Everyone loves a comeback story – and former ANZ Banking Group markets boss Steve Bellotti’s new firm is doing its best to make a case for comeback of the year.

Everyone loves a comeback story – and former ANZ Banking Group markets boss Steve Bellotti’s new firm is doing its best to make a case for comeback of the year.

Fresh from a horror 2018, performance at Bellotti’s digital assets investment firm Token Capital Management has rebounded and his team is seeking to make the most of it.

Token Capital Management, which is chaired by Bellotti, is going global.

And Street Talk can reveal the strategy has seen Token Capital Management acquire a majority stake in Cleveland-based digital asset manager, Grasshopper Capital.

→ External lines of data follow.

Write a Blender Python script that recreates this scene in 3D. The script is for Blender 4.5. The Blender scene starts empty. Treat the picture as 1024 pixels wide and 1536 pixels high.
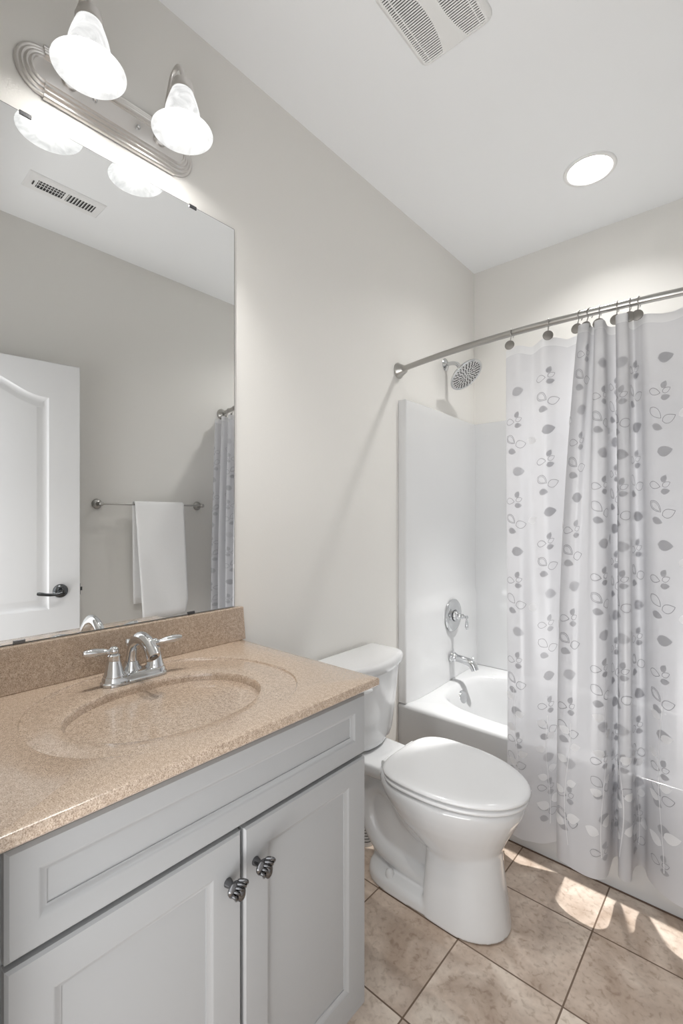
import bpy, bmesh, math, random
from math import sin, cos, pi, sqrt, atan2, radians
from mathutils import Vector, Matrix

sc = bpy.context.scene
COL = sc.collection
random.seed(7)

# ------------------------------------------------------------------ camera, world, exposure
FPX = 706.0
cam_d = bpy.data.cameras.new('camera')
cam = bpy.data.objects.new('camera', cam_d)
COL.objects.link(cam)
cam.location = (1.264, 0.0, 1.284)
YAW = math.atan(620.0 / 706.0)
cam.rotation_euler = (pi / 2, 0, YAW)
cam_d.sensor_fit = 'VERTICAL'
cam_d.sensor_height = 36.0
cam_d.lens = FPX / 1536.0 * 36.0
cam_d.shift_y = 8.0 / 1536.0
cam_d.clip_start = 0.02
sc.camera = cam

world = bpy.data.worlds.new('hall_light')
sc.world = world
world.use_nodes = True
WBG = world.node_tree.nodes['Background']
WBG.inputs[0].default_value = (0.97, 0.985, 1.0, 1)
WBG.inputs[1].default_value = 1.35

sc.view_settings.view_transform = 'Standard'
sc.view_settings.look = 'None'
sc.view_settings.gamma = 1.0
sc.view_settings.use_curve_mapping = False
sc.view_settings.exposure = 0.75
sc.cycles.max_bounces = 14
sc.cycles.diffuse_bounces = 8
sc.cycles.glossy_bounces = 6
sc.cycles.transmission_bounces = 8
sc.cycles.transparent_max_bounces = 16
sc.cycles.caustics_reflective = False
sc.cycles.caustics_refractive = False
sc.cycles.sample_clamp_indirect = 6.0
sc.cycles.use_denoising = True

DOWNLIGHT_STRENGTH = 150
DOWNLIGHT_BEAM = 235
BULB_STRENGTH = 34
HALL_FILL_POWER = 1.5
SHADE_GLOW = 0.72
VANITY_BEAM = 14
HALL_UPFILL_POWER = 23

# added fill lamp, out of view in the hall behind the open doorway
hl = bpy.data.lights.new('hall_fill', 'AREA')
hl.shape = 'RECTANGLE'
hl.size, hl.size_y = 1.6, 2.0
hl.energy = HALL_FILL_POWER
hl.color = (0.98, 0.99, 1.0)
hlo = bpy.data.objects.new('hall_fill', hl)
COL.objects.link(hlo)
hlo.location = (1.25, -1.6, 1.45)
hlo.rotation_euler = (radians(90), 0, radians(8))
# added unseen lamp aimed up through the doorway to brighten the bathroom ceiling
hf = bpy.data.lights.new('hall_upfill', 'AREA')
hf.shape = 'RECTANGLE'
hf.size, hf.size_y = 1.6, 1.1
hf.energy = HALL_UPFILL_POWER
hf.color = (1.0, 0.99, 0.98)
hfo = bpy.data.objects.new('hall_upfill', hf)
COL.objects.link(hfo)
hfo.location = (1.15, -0.75, 0.04)
hfo.rotation_euler = (radians(180 - 25), 0, 0)

# ------------------------------------------------------------------ materials
def new_mat(name):
    m = bpy.data.materials.new(name)
    m.use_nodes = True
    nt = m.node_tree
    return m, nt, nt.nodes['Principled BSDF']

def pbr(name, col, rough=0.5, metal=0.0, coat=0.0, spec=0.5, bump=None, coatr=0.05):
    m, nt, b = new_mat(name)
    b.inputs['Base Color'].default_value = (*col, 1)
    b.inputs['Roughness'].default_value = rough
    b.inputs['Metallic'].default_value = metal
    b.inputs['Coat Weight'].default_value = coat
    b.inputs['Coat Roughness'].default_value = coatr
    b.inputs['Specular IOR Level'].default_value = spec
    if bump:
        sc_, st, dist = bump
        tc = nt.nodes.new('ShaderNodeTexCoord')
        nz = nt.nodes.new('ShaderNodeTexNoise')
        nz.inputs['Scale'].default_value = sc_
        nz.inputs['Detail'].default_value = 3
        bp = nt.nodes.new('ShaderNodeBump')
        bp.inputs['Strength'].default_value = st
        bp.inputs['Distance'].default_value = dist
        nt.links.new(tc.outputs['Object'], nz.inputs['Vector'])
        nt.links.new(nz.outputs['Fac'], bp.inputs['Height'])
        nt.links.new(bp.outputs['Normal'], b.inputs['Normal'])
    return m

M_WALL = pbr('wall_paint', (0.745, 0.732, 0.703), 0.62, bump=(160, 0.12, 0.0015), spec=0.3)
M_CEIL = pbr('ceiling_paint', (0.85, 0.86, 0.87), 0.75, spec=0.2)
M_TRIM = pbr('white_trim_paint', (0.74, 0.74, 0.74), 0.35)
M_DOOR = pbr('white_door_paint', (0.70, 0.70, 0.705), 0.38)
M_CAB = pbr('painted_cabinet', (0.34, 0.344, 0.348), 0.42)
M_DARK = pbr('dark_recess', (0.04, 0.04, 0.04), 0.8)
M_PORC = pbr('white_porcelain', (0.635, 0.64, 0.645), 0.08, coat=0.5, coatr=0.03)
M_SEAT = pbr('white_seat_plastic', (0.73, 0.735, 0.74), 0.16)
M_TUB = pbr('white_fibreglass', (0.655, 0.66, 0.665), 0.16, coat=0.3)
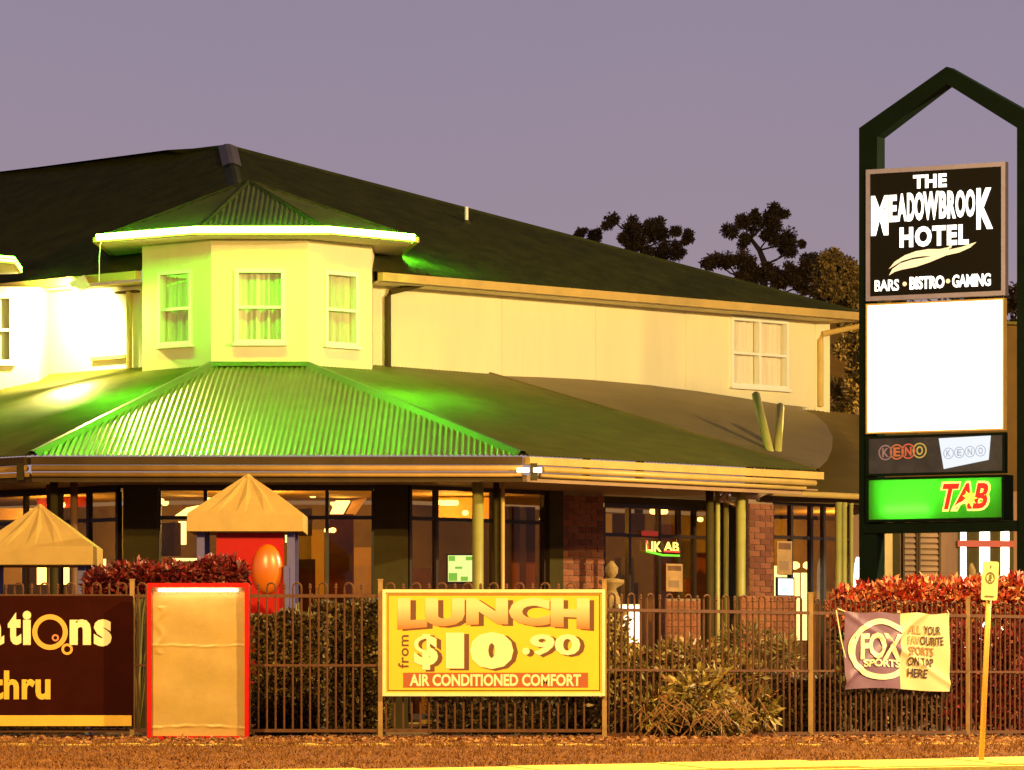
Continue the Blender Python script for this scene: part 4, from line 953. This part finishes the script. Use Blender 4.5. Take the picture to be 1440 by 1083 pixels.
# FOX SPORTS banner on the angled fence
bf0 = B1 + (C1 - B1).normalized() * 0; FB = Frame((bf0.x, bf0.y), (C1.x, C1.y)); FB.p = FB.p + FB.n * .05
xa, xb_ = FB.hit(1184)[0], FB.hit(1332)[0]; xm = FB.hit(1264)[0]; zt_, zb_ = FB.hit(1258, 861)[1], FB.hit(1258, 970)[1]
t = thing('sports_banner', FB.at((xa + xb_) / 2, zb_, 0), 'FOX SPORTS banner, half purple and half pale yellow, tied to the fence', 'banner')
def sag(x, z):
    a = (x - xa) / (xb_ - xa); b = (z - zb_) / (zt_ - zb_)
    o = .012 * math.sin(a * 7 + b * 2) * (1 - b * .5) + .006 * math.sin(a * 16 + b * 9) + .02 * math.exp(-((a * .9 + b - 1.0) / .05) ** 2) + .025 * math.exp(-((a * 1.2 - b + .10) / .06) ** 2) + .02 * math.exp(-((a - .1 * b - .02) / .03) ** 2)
    dz = -.02 * math.sin(math.pi * a * 3) ** 2 * b + (.02 * (1 - b)) * math.sin(a * 5)
    return o, dz
def cloth(xs0, xs1, name, m):
    N1, N2 = 60, 60; vv = []; mb = MB()
    for j in range(N2 + 1):
        for i in range(N1 + 1):
            x = xs0 + (xs1 - xs0) * i / N1; z = zb_ + (zt_ - zb_) * j / N2; o, dz = sag(x, z); vv.append(FB.at(x, z + dz, .03 + o))
    mb.add(vv, [(j * (N1 + 1) + i, j * (N1 + 1) + i + 1, (j + 1) * (N1 + 1) + i + 1, (j + 1) * (N1 + 1) + i) for j in range(N2) for i in range(N1)])
    return mb.build(name, m, t, smooth=True)
cloth(xa, xm, 'dark_cloth', mat('purple_brown_cloth', (.17, .075, .13), .6, var=.2, scale=3)); cloth(xm, xb_, 'pale_cloth', mat('pale_yellow_cloth', (.72, .52, .22), .6, col2=(.66, .50, .27), scale=2))
def drape(o):      # let the print follow the cloth
    org = ORG[o.name]
    for vtx in o.data.vertices:
        wpt = vtx.co + org; q = Vector((wpt.x, wpt.y)) - FB.p; x = q.dot(FB.r); s_, dz = sag(x, wpt.z); vtx.co += FB.n.to_3d() * s_ + Vector((0, 0, dz))
FR_ = lambda u0, v0, u1, v1: FB.rect(u0, v0, u1, v1)
c = FB.hit(1236, 914); rx = FB.hit(1282)[0] - c[0]; ry = (FB.hit(1236, 871)[1] - c[1])
drape(ring_geom(FB, c[0], c[1], rx * 1.02, rx * .84, .038, .003, 64, ry / rx, clip=xm - .003).build('ring_emblem', crm, t))
drape(lettering(FB, 'FOX', FR_(1206, 890, 1264, 928), crm, t, .038, .035, .92, thick=.003)); drape(lettering(FB, 'SPORTS', FR_(1209, 928, 1264, 939), crm, t, .038, .03, 1.0, thick=.003))
bt = mat('black_brown_print', (.06, .03, .02), .6); ft = mat('faded_brown_print', (.30, .15, .06), .6); f2 = mat('pale_faded_print', (.50, .33, .13), .6)
for body, rc, m_ in (('ALL', (1274, 879, 1292, 891), f2), ('YOUR', (1295, 879, 1318, 891), bt), ('FAV', (1274, 894, 1291, 906), f2), ('OURITE', (1291, 894, 1322, 906), bt), ('SPORTS', (1274, 909, 1309, 921), ft), ('ON TAP', (1273, 924, 1309, 936), bt), ('HERE', (1274, 940, 1300, 952), bt)):
    drape(lettering(FB, body, FR_(*rc), m_, t, .038, .012, .95, thick=.003))
for u, v in ((1176, 860), (1330, 862)):
    MB().tube([FB.at(FB.hit(u)[0], FB.hit(u, v)[1] + .03, .02), FB.at(FB.hit(1186 if u < 1200 else 1330)[0], zt_ - .01, .05)], .006, 5).build('tie_cord', crm, t)
MB().tube([FB.at(FB.hit(1173)[0], FB.hit(1173, 858)[1], .03), FB.at(FB.hit(1180)[0], FB.hit(1180, 900)[1], .03), FB.at(FB.hit(1186)[0], FB.hit(1186, 925)[1], .03)], .007, 5).build('tie_cord', crm, t)

# ------------------------------------------------------------------ small pole sign on the verge
yp = 46.75; b0_ = P(1379, 1076, yp); t0_ = P(1393, 790, yp)
t = thing('pole_sign', (b0_.x, yp, b0_.z), 'leaning yellow painted pole with a small pale plate on the verge', 'sign')
MB().tube([b0_ - Vector((0, 0, .1)), t0_], .026, 12).build('pole', mat('yellow_pole_paint', (.62, .38, .07), .45, var=.1), t, smooth=True)
pd = (t0_ - b0_).normalized(); pr3 = Vector((pd.z, 0, -pd.x)); cpl = P(1391.5, 817, yp) + Vector((0, -.035, 0))
def plate(pts, off, th=.004): return MB().prism([cpl + pr3 * x + pd * z + Vector((0, -off, 0)) for x, z in pts], (0, -th, 0))
hw, hh, cr_ = .078, .185, .02
rp_ = []
for sx_, sz_, a0_ in ((1, 1, 0), (-1, 1, 90), (-1, -1, 180), (1, -1, 270)):
    for k in range(4):
        a = math.radians(a0_ + k * 30); rp_.append((sx_ * (hw - cr_) + cr_ * math.cos(a), sz_ * (hh - cr_) + cr_ * math.sin(a)))
plate(rp_, 0).build('plate', mat('pale_yellow_plate', (.80, .74, .38), .4, var=.06), t)
ok_ = mat('olive_print', (.20, .16, .03), .5)
plate([(-.008, .13), (.008, .13), (0, .155)], .006).build('arrow_mark', ok_, t)
rg = MB()
for i in range(16):
    a, b = 2 * math.pi * i / 16, 2 * math.pi * (i + 1) / 16; pp = [(.045 * math.cos(a), .03 + .055 * math.sin(a)), (.045 * math.cos(b), .03 + .055 * math.sin(b)), (.036 * math.cos(b), .03 + .045 * math.sin(b)), (.036 * math.cos(a), .03 + .045 * math.sin(a))]
    rg.prism([cpl + pr3 * x + pd * z + Vector((0, -.006, 0)) for x, z in pp], (0, -.002, 0))
rg.build('ring_mark', ok_, t)
plate([(-.010, .06), (.010, .062), (.018, .03), (.004, .026), (.016, -.005), (-.004, .01), (-.020, -.008), (-.010, .03)], .0065, .002).build('figure_mark', ok_, t)
plate([(-.045, -.150), (.045, -.150), (.045, -.142), (-.045, -.142)], .0065, .002).build('line_mark', ok_, t)

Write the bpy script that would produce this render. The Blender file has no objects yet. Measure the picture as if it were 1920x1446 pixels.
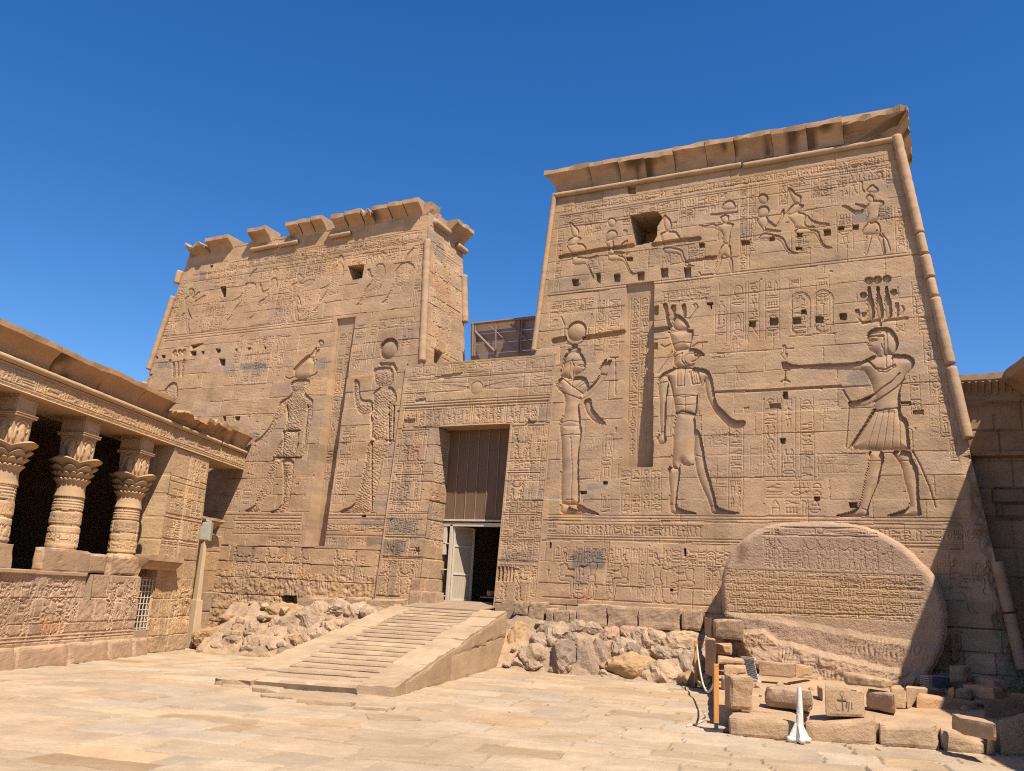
import bpy, bmesh, math, random
import numpy as np
from mathutils import Vector, Matrix
sc = bpy.context.scene
COL = sc.collection
R_ = math.radians
# ---------------------------------------------------------------- camera
W0, H0, F0 = 1920.0, 1446.0, 1643.607
YAW, PITCH, ROLL, EYE = -0.4723273, 0.2330086, 0.0529272, 1.65
def cam_axes():
    cy, sy = math.cos(YAW), math.sin(YAW)
    fw0 = np.array([sy, cy, 0.]); r0 = np.array([cy, -sy, 0.]); up = np.array([0, 0, 1.])
    f = fw0*math.cos(PITCH)+up*math.sin(PITCH); u = -fw0*math.sin(PITCH)+up*math.cos(PITCH)
    return r0*math.cos(ROLL)+u*math.sin(ROLL), -r0*math.sin(ROLL)+u*math.cos(ROLL), f
CR, CU, CF = cam_axes()
CAM = np.array([0, 0, EYE])
cam_d = bpy.data.cameras.new("camera"); cam = bpy.data.objects.new("camera", cam_d); COL.objects.link(cam)
cam_d.sensor_fit = 'HORIZONTAL'; cam_d.sensor_width = 36.0; cam_d.lens = F0/W0*36.0
cam_d.clip_start = 0.1; cam_d.clip_end = 3000.0
mw = Matrix.Identity(4)
for i in range(3):
    mw[i][0] = CR[i]; mw[i][1] = CU[i]; mw[i][2] = -CF[i]; mw[i][3] = CAM[i]
cam.matrix_world = mw
sc.camera = cam
# ---------------------------------------------------------------- sky and sun
SUN = np.array([0.435, -0.316, 0.843]); SUN /= np.linalg.norm(SUN)     # towards the sun
el = math.asin(SUN[2]); az = math.atan2(SUN[0], SUN[1])
world = bpy.data.worlds.new("World"); sc.world = world; world.use_nodes = True
nt = world.node_tree; nt.nodes.clear()
sky = nt.nodes.new('ShaderNodeTexSky'); sky.sky_type = 'NISHITA'; sky.sun_disc = False
sky.sun_elevation = el; sky.sun_rotation = az
sky.altitude = 600; sky.air_density = 1.0; sky.dust_density = 0.6; sky.ozone_density = 2.5
bg = nt.nodes.new('ShaderNodeBackground'); bg.inputs[1].default_value = 0.106
wo = nt.nodes.new('ShaderNodeOutputWorld')
hs = nt.nodes.new('ShaderNodeHueSaturation'); hs.inputs['Saturation'].default_value = 1.36; hs.inputs['Hue'].default_value = 0.508; nt.links.new(sky.outputs[0], hs.inputs['Color']); nt.links.new(hs.outputs[0], bg.inputs[0]); nt.links.new(bg.outputs[0], wo.inputs[0])
sun_d = bpy.data.lights.new("sun", 'SUN'); sun_d.energy = 5.0; sun_d.angle = R_(0.5); sun_d.color = (1.0, 0.93, 0.82)
sun = bpy.data.objects.new("sun", sun_d); COL.objects.link(sun)
sun.rotation_euler = Vector((-SUN[0], -SUN[1], -SUN[2])).to_track_quat('-Z', 'Y').to_euler()
sc.view_settings.view_transform = 'Standard'; sc.view_settings.look = 'None'
sc.view_settings.exposure = 0.6; sc.view_settings.gamma = 1.0
sc.cycles.use_denoising = False; sc.cycles.use_adaptive_sampling = False; sc.cycles.filter_width = 1.15; sc.cycles.max_bounces = 6; sc.cycles.diffuse_bounces = 2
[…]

Grasshopper Capital had one fund, which was launched in 2017, was long only, and invested primarily in infrastructure opportunities relating to blockchain. The fund was closed in 2018, having returned 29.28 per cent in its short life.

But Bellotti’s Token Capital Management is reviving Grasshopper in conjunction with JPMorgan banker-turned-blockchain bigwig Frank Amato. The pair has taken a controlling stake in Grasshopper and are backing its founders to help launch a new fund dubbed “Grasshopper 2”.

It is understood the team has already started pitching Grasshopper 2 to potential investors, seeking to raise $US25 million to $US75 million to invest in blockchain and digital assets.

Potential investors have been told the new fund will focus on venture capital and asset management in the digital asset and blockchain sector.

It comes as Token Capital Management’s other fund, the EKT Active Fund which has been renamed the TCM Momentum Tracker Fund, is understood to be up about 40 per cent this year.

It comes after the fund’s tough time in 2018, as reported by Street Talk in early February, when it was down nearly 75 per cent heading into the end of its first year.

Bellotti is the former global head of markets boss at ANZ, who left the bank in 2015.